KNMvD adviseert forse vermindering aantal grote grazers in Oostvaardersplassen

Voor dierenartsen van de Koninklijke Nederlandse Maatschappij voor Diergeneeskunde (KNMvD) is het onacceptabel dat grote grazers onnodig en vermijdbaar lijden vanwege het zogenaamde natuurvolgend beheer in de Oostvaardersplassen. Op dit moment leven er ongeveer 4500 grote grazers in de Oostvaardersplassen. In de toekomst zal er ruimte zijn voor in totaal ongeveer 1300 dieren. Dat betekent dat ruim 70% van de grote grazers het gebied uit moet.

Te weinig voedsel en beschutting

Vooral in de winter sterven er veel dieren een hongerdood door een gebrek aan voedsel.

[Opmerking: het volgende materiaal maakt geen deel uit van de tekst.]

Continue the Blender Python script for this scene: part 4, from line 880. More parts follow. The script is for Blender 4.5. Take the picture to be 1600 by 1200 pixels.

De afgelopen jaren is duidelijk geworden dat een aangepast afschotbeleid, waarin dieren die de winter niet lijken te halen worden afgeschoten, er helaas niet voor heeft gezorgd dat alle dieren op tijd uit hun lijden werden verlost. Ook zijn er voor de grote grazers nog steeds te weinig goede beschuttingsmogelijkheden en er is geen uitzicht op uitbreiding van het gebied.

Beheer van de Oostvaardersplassen

Verschillende beheermethoden van de Oostvaardersplassen zijn bekeken. Het blijkt dat zowel voor het dierenwelzijn als voor de biodiversiteit, het beter zou zijn het om het aantal Konikpaarden en Edelherten sterk terug te dringen. Dit zou ook beter zijn voor de 200 Heckrunderen, die op dit moment nog in het gebied leven.

In opdracht van de Provinciale Staten van Flevoland buigt een adviescommissie onder leiding van oud-staatssecretaris Pieter van Geel zich momenteel over het toekomstig beheer van de Oostvaardersplassen. De KNMvD heeft in dit traject haar visie gegeven over het welzijn van de grote grazers. In een gesprek met de adviescommissie gaven Joost van Herten en Tjeerd Jorna een toelichting op het KNMvD standpunt en beantwoordden zij aanvullende vragen.